Gotham Gastronomy

A Virtual Vase for the Flowers of Food and the Whorls of Wine...

Tuesday, March 21, 2006

O Captain, My Captain

A year or so ago, Per Se received some press for their decision to hire a ballet master to train their staff; most restaurants do not take such steps (coughh, publicity stunt, cough, cough;) however, any top tier eatery offers a choreography that would make Balanchine proud. When it breaks down, the result is little more than maddening, as one is annoyed and the check seems to have disappeared to a cave on the border of Pakistan, but when the dance is performed properly, a masterpiece is manifest. The plethora of plies and pirouettes service witnessed at most fine dining establishments are a product of the "captain system," a service standard generally acknowledged to be popularized statistics by New York's late, legend, Lutece.

How It Works...
What a layman would title as a "waiter" is in fact the captain. This individual holds an extensive knowledge of the restaurant's menu and most culinary concepts; they are responsible for taking the customer's orders, answering questions, generating a warm atmosphere, and explaining the food when it is presented. However, a captain rarely carries the actual food to the table.
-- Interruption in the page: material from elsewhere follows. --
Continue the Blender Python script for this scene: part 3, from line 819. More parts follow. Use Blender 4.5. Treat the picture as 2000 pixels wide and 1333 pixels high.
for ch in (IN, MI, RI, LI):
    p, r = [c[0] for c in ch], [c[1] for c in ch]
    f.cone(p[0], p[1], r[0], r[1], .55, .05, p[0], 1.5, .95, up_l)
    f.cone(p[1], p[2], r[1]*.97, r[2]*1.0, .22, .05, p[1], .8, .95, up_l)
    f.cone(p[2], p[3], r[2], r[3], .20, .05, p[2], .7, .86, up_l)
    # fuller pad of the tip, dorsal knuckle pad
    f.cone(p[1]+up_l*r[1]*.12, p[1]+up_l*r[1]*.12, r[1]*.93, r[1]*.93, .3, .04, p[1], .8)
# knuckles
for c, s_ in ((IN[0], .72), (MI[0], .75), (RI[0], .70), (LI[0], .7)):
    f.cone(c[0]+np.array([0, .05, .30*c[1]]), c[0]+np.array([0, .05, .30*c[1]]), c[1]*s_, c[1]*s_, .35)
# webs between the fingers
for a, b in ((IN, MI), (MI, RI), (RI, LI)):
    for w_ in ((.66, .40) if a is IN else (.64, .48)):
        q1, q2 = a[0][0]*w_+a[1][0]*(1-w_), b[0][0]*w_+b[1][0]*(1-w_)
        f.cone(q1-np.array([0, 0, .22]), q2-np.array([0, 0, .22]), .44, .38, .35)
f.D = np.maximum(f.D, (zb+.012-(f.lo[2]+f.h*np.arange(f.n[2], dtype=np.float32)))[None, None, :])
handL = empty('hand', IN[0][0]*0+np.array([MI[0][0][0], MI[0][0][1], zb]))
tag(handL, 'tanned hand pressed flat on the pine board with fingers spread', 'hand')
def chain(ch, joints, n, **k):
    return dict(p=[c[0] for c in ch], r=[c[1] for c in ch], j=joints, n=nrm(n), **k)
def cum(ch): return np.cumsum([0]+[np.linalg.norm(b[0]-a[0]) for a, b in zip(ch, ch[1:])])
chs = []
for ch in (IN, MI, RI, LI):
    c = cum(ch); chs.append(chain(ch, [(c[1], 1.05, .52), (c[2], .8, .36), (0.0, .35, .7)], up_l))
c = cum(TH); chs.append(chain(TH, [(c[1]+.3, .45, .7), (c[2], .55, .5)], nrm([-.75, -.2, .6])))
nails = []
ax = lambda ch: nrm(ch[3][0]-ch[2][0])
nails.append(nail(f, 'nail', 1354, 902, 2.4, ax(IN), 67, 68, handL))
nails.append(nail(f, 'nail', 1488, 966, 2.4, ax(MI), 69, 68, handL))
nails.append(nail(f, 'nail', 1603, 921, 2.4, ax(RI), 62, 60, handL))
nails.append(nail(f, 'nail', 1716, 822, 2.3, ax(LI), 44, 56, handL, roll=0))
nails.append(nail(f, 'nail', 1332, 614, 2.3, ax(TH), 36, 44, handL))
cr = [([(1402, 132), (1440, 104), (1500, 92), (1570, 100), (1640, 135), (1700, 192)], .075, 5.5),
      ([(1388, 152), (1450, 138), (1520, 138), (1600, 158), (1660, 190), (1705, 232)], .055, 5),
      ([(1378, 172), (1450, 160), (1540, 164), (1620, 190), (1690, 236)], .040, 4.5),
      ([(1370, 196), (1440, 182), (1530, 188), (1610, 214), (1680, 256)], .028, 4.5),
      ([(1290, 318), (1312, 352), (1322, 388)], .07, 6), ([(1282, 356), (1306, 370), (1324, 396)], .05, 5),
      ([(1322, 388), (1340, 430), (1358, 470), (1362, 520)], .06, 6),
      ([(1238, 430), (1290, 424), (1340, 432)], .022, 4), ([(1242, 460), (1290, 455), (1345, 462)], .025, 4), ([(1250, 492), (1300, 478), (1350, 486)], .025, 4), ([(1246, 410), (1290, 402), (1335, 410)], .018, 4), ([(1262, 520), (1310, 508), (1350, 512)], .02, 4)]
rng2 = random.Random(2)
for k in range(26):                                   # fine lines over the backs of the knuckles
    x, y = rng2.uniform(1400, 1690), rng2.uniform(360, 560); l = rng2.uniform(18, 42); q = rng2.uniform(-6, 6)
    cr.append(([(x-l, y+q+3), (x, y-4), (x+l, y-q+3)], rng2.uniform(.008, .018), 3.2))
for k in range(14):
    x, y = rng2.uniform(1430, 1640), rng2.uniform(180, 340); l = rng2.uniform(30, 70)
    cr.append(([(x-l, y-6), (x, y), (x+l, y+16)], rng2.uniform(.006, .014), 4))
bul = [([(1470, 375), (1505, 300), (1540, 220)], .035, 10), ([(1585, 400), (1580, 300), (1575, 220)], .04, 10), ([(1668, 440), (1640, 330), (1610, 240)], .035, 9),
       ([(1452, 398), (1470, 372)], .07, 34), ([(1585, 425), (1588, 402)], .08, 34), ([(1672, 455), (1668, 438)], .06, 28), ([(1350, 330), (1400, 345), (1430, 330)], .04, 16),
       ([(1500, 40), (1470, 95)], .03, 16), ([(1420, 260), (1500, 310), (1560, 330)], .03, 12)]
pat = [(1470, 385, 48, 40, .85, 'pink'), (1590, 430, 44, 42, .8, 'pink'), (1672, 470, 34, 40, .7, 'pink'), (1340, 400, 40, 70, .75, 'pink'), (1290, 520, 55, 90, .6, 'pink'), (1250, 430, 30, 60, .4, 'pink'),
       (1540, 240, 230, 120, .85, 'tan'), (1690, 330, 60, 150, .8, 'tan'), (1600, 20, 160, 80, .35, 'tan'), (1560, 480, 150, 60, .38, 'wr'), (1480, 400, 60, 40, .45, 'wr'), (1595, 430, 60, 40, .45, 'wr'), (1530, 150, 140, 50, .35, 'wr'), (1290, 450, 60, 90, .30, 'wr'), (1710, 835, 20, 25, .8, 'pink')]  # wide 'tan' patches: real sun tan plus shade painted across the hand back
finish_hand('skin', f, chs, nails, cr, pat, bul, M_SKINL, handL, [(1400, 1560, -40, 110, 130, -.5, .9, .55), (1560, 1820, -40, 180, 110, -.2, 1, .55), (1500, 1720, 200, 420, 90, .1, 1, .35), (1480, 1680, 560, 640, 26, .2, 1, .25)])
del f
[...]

Said task is the domain of the waiter. Well, actually, the "second waiter," but we'll hold off on him for a moment until we discuss the "first waiter." The first waiter reviews his copy of the table's order and is tasked with outfitting the table with the proper stemware, silverware, dishware, and underwear. (Semper ubi sub ubi!) His job is not to interact with the table, but simply to watch them voyeuristically, but inconspicuously and alert the captain should he note a need.
(When the captain does rise up and hear those bells, his job requires a mastery of minutiae to explain such details as the oceanic origins of the fish or the method of cooking to sate the likes of me.)

Now, we return to the second waiter, the salty little brother of the peppery captain. Thanklessly, this character serves as the bridge between the philosophically feuding front and back of the house. He takes orders to the kitchen, and delivers their wares to the table, but never interacts with the customer.

At the bottom of the food chain (double entendre intended) is the busboy. Alas, this thankless position is tasked with the dirty work of clearing the tables, filling the water, and folding the napkins during any sojourns from the table.

Also in the mix is the head waiter or maitre d'hotel who oversees the entire affair, and the sommelier who acts as a specialist dealing only with wine. In addition to pouring for patrons, a good sommelier will be also spend hours a day stocking the cellar, editing the list, and viewing for new vino. (Of course, the latter is often called upon to assist with other tasks which generally results in much tension after closing.)

Of Note:
- Amongst the first waiter's jobs are watching patrons eat, and telling the kitchen to fire the next course when they are near done. So, if you plan to make that phone call, smoke a cig, or have sex in the bathroom in between courses, let them know or you're food will be cold!
- All varieties of servers will tell you that the kitchen hates when plates come back unfinished; it may affect your next course!
- And, yes, the tips are split proportionately between the staff.